Toz Bezi filminin yönetmeni ve yazar Ahu Öztürk, “Sansürler hayatımızın her alanına o kadar işlemiş durumda ki, bir bakıyoruz kendimize otosansür uygulamaya başlamışız” diyerek sansürlerin artmasına ilişkin konuştu: “Mütemadiyen sansür sürecini görür ve yaşar olduk. Bu da toplumumuzun ‘dilsizleştirilmesini’, kendi sesimizi kısmaya başladığımız bir tabloyu ortaya koyuyor. Tesadüf değil yaşadıklarımız. Zaten uzun süredir din ve devletin kurumlarda iç içe geçmesinden yaşayacaklarımız belliydi.”

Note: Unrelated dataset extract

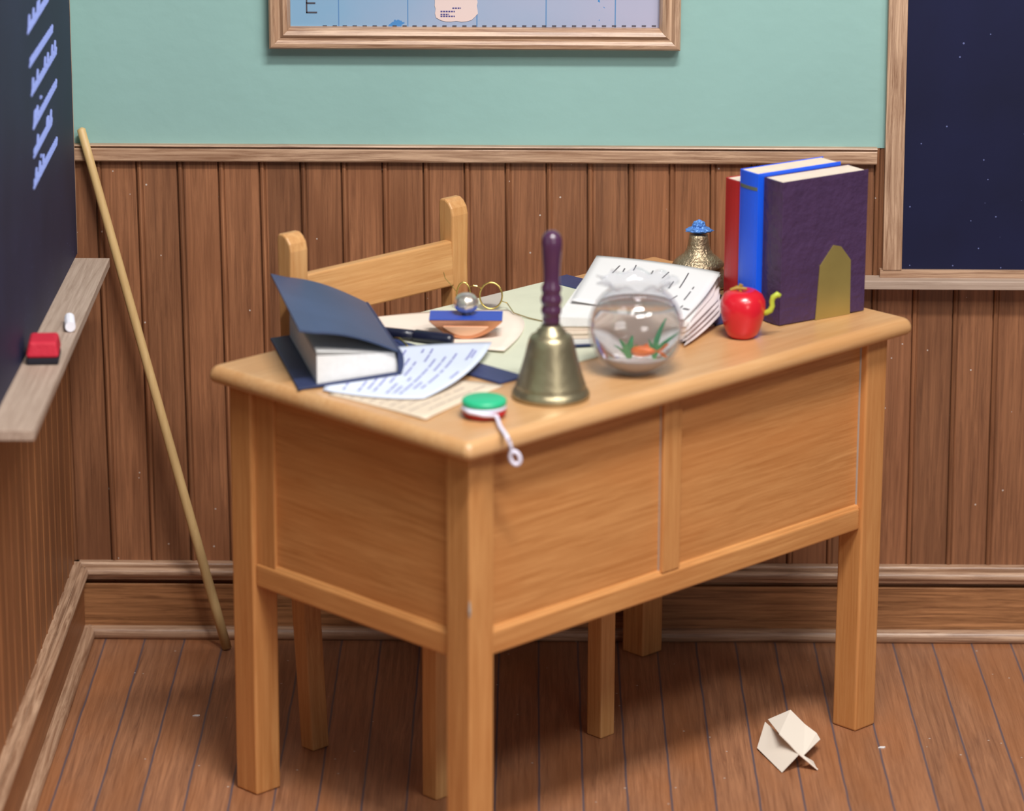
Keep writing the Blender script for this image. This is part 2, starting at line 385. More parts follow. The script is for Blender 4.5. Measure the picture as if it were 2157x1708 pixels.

Otosansür meselesini tarif eden Öztürk, “Büyük yapım şirketleri bir yana dursun benim bir film çekmem için ekonomik olarak Bakanlıktan para almam lazım, yurt dışı fonu almam için bile Bakanlığın bana belli bir miktar ödeme yapması lazım. Şimdi bunun kendisi zaten düne göre daha küçük sahneleri çekmeye itiyor. Öte yandan siyasi olarak ya fon alamazsın ve filmi çekemezsin veya çektikten sonra yaşadığımız örnekler gibi hapis cezası alırsın. Bunun kendisi bile o kadar kısıtlayıcı ki sen bir bakıyorsun kendini sansürlemeye başlıyorsun. Yani ‘yine sözümü söyleyeyim ama nasıl söylesem de sansüre takılmasam’ derdine düşüyorsun” dedi.

Fotoğraf: İMDB

SANSÜRE NET BİR ŞEKİLDE HAYIR DEMEMİZ LAZIM

Geçtiğimiz aylarda Antalya Film Festivali’nde gerçekleşen sansürlere dikkat çeken Öztürk şunları söyledi: “2014’te de benzeri bir mesele yaşayıp festivalden çekilmiştik bu sene de yine sansür yüzünden festivalden çekildik. Bu şunu gösteriyor ki sansüre net bir şekilde hayır demek lazım. Amasız fakatsız hayır demekten başka şansımız yok. Çünkü hayır demeyince bunun sonu gelmez.”

SENARYODA İSTİKRAR ÖNEMLİ
Kızıl Goncalar dizisine ilişkin uygulanan kısıtlamaya ilişkin “Dizi ve filmlerde temsil meselesini aşan ve yol kateden bir yerde durmuyoruz. Özellikle dizi ve filmlerin toplumun yaşantısında etkisi olduğu da bir gerçek” diyen Dr. Öğr. Üyesi Selin Kiraz Demir ise şunları söyledi: “Sosyal medyada özellikle çeşitli toplumsal meseleleri odağına alan diziler ve yapımlar ilgi odağı oluyor ve paylaşılıyor. Toplumsal meseleleri konu alan dizilerin gündeme gelmesi olumlu bir gelişme olsa da RTÜK veya başkaca nedenlerden dolayı senaryolarda istikrarı göremiyoruz. Mesela Kızılcık Şerbeti dizisinde de iki farklı görüşten ailenin birbirine karşı ön yargılarını ve toplumsal yaşantılarını görmüştük ancak süreç içerisinde yapımın içeriği değişti ve çok eleştirebileceğimiz kadın temsillerine dönüştü. Toplumsal meselelere odaklanan dizilerin bir çözüm yolunun göstermesi de önemli. Ki bu Türkiye’deki dizi sektöründe çok mümkün görünmüyor.”
DOĞRUYU GÖSTERMEKTEN VAZGEÇMEMELİYİZ
Artan sansürlerin bir yandan akademide öğrencilerin üzerinde yaratabileceği etkiye dikkat çeken Demir, “İçinde bulunduğumuz dönem zor bir dönem. Özellikle kısıtlamalar ve sansürün toplumsal yaşamın her yerine sirayet ettiğini görüyoruz. Yapımlar ve akademi de bundan farklı bir yerde durmuyor. Ama tüm bunlara rağmen biz öğrencilerimize haberlerde veya kurmaca yapımlarda kimsenin hak ve özgürlüklerine hakaret etmeden doğru bir çizgide ilerlemelerini öğretmekte ısrarcıyız. Bu kısıtlamalara rağmen doğruyu göstermekten vazgeçmemek önemli bir yerde duruyor” dedi.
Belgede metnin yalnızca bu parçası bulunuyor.